Le gouvernement applique-t-il une politique restrictive autour de l’immigration ?

Il y a des politiques contradictoires. Pour les travailleurs immigrés, on encourage l’arrivée dans certains pays car on a besoin de main d’œuvre bon marché, notamment dans l’agriculture, l’aide à domicile et le bâtiment. Sur l’asile, cela reste très restrictif. Et en parallèle on encourage l’immigration juive. Les différents ministères ont une politique contradictoire entre leurs besoins et ceux qu’ils sont censés servir.

Quel est le pourcentage des migrants qui arrivent à rester en Israël ?

Pour l’instant vont rester ceux qui n’ont pas été conduits à choisir le départ pour des pays tiers, comme l’Ouganda et le Rwanda. On parle depuis un an et demi de 4 000 migrants qui seraient repartis « de leur plein gré », puisqu’on a un peu forcé leurs décisions. Autrement, de fait, il y a 100% de migrants qui sont encore là. La question c’est : avec quel statut ? Un pourcentage quasi-nul possède le statut de réfugié et presque autant ont la possibilité de rester ici avec le statut de résident temporaire, permanent ou comme citoyen israélien.

Les manifestations des juifs Ethiopiens ont-elles amené des éléments nouveaux sur ces questions ?

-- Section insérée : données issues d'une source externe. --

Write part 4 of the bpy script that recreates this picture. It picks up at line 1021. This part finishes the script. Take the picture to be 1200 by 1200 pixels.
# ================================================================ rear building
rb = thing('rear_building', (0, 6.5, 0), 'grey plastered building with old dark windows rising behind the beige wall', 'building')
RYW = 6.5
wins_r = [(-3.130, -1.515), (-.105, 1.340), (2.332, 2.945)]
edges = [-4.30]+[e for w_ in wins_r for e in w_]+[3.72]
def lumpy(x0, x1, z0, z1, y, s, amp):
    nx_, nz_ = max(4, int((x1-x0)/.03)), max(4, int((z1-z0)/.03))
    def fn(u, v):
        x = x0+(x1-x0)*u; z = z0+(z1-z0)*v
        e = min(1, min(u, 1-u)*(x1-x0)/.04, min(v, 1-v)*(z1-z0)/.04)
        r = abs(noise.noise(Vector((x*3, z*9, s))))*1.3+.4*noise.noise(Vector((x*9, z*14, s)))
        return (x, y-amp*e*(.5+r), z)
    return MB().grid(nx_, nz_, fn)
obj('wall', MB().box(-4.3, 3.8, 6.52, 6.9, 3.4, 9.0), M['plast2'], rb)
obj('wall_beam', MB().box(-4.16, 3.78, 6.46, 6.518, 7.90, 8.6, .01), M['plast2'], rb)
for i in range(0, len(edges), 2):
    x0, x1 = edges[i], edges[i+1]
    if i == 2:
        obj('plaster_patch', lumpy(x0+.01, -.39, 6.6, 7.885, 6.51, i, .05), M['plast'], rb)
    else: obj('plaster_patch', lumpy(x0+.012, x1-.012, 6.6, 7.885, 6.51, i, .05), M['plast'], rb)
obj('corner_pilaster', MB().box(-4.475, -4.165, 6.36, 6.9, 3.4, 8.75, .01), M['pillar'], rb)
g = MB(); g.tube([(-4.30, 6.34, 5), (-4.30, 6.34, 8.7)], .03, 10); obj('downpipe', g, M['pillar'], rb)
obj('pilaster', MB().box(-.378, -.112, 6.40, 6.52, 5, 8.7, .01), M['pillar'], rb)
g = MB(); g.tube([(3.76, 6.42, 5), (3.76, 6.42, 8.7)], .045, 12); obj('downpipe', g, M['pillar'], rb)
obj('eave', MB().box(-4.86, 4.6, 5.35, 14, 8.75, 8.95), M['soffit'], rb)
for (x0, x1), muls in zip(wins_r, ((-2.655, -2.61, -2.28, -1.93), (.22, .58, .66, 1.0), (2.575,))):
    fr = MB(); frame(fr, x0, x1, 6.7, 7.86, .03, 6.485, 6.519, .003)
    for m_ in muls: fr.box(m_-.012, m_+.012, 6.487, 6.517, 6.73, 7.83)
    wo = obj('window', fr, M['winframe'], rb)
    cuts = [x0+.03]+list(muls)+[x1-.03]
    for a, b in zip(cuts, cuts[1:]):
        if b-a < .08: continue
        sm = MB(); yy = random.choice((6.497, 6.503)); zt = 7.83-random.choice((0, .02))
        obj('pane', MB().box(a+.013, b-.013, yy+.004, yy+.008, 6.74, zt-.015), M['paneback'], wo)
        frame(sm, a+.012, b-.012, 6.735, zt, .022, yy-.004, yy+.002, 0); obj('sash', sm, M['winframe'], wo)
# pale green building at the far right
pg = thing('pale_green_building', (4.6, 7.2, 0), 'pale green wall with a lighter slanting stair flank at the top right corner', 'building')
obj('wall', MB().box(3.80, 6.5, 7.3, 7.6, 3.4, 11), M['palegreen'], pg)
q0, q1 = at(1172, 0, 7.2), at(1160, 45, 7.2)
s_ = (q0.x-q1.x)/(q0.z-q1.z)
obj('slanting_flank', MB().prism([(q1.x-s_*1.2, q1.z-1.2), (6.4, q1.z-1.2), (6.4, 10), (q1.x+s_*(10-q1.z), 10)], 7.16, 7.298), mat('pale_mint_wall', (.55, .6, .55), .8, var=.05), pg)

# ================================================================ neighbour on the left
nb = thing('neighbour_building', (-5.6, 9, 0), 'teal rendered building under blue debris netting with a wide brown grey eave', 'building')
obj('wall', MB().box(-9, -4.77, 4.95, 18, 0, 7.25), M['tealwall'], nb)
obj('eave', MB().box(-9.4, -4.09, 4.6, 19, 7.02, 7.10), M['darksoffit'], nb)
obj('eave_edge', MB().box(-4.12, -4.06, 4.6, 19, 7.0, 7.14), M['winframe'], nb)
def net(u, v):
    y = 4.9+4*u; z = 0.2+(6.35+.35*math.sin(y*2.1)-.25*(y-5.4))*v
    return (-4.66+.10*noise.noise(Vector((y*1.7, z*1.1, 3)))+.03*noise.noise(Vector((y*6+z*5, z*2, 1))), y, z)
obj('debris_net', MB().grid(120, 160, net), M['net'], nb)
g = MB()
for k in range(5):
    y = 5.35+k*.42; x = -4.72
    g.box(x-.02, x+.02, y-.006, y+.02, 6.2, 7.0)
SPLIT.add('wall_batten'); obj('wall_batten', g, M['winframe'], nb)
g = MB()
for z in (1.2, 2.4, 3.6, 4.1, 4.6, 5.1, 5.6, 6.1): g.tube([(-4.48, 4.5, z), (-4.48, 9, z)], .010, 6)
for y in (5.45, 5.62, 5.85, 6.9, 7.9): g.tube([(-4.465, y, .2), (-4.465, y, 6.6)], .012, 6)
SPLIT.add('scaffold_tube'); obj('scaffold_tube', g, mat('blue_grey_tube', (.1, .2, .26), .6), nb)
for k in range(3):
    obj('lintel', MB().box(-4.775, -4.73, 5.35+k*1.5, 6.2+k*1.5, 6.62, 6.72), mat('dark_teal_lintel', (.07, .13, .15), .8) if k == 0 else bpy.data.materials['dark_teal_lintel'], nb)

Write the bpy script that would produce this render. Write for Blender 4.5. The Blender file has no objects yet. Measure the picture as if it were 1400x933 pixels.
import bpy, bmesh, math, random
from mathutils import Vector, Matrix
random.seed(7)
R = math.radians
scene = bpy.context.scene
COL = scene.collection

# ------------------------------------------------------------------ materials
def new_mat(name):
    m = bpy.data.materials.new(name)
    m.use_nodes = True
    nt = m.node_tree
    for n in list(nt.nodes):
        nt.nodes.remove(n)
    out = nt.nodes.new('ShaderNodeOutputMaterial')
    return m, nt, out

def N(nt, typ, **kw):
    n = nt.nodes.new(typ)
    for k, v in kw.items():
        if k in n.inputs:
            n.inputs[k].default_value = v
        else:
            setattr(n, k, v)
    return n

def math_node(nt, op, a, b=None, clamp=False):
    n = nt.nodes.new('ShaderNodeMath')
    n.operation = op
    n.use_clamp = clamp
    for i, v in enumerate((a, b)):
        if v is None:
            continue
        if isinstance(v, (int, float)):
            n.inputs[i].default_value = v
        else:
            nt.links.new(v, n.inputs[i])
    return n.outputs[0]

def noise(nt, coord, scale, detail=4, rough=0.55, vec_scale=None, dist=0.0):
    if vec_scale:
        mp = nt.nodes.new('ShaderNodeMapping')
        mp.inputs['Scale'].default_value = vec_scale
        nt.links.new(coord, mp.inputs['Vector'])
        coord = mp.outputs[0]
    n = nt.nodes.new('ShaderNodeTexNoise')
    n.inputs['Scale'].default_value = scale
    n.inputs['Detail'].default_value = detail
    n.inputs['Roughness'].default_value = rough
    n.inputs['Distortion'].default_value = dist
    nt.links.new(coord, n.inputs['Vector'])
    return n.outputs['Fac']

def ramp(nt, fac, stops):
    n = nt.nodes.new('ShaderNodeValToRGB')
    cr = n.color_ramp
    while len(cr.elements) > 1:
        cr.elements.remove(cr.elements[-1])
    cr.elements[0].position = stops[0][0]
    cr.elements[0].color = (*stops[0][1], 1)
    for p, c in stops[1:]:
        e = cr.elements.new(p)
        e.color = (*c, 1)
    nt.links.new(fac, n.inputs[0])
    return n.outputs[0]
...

Non. À la rigueur, les Éthiopiens avaient l’impression que l’arrivée massive de nombreux Africains les desservait car on faisait l’amalgame entre eux et les Africains clandestins. Mais ils ont leurs propres demandes. Ils sont sionistes et nationalistes et veulent les mêmes droits accordés à tout le monde dans le pays. Ce sont des problèmes qui ne sont même pas parallèles. Ce sont deux populations différentes qui ont en commun de venir d’Afrique.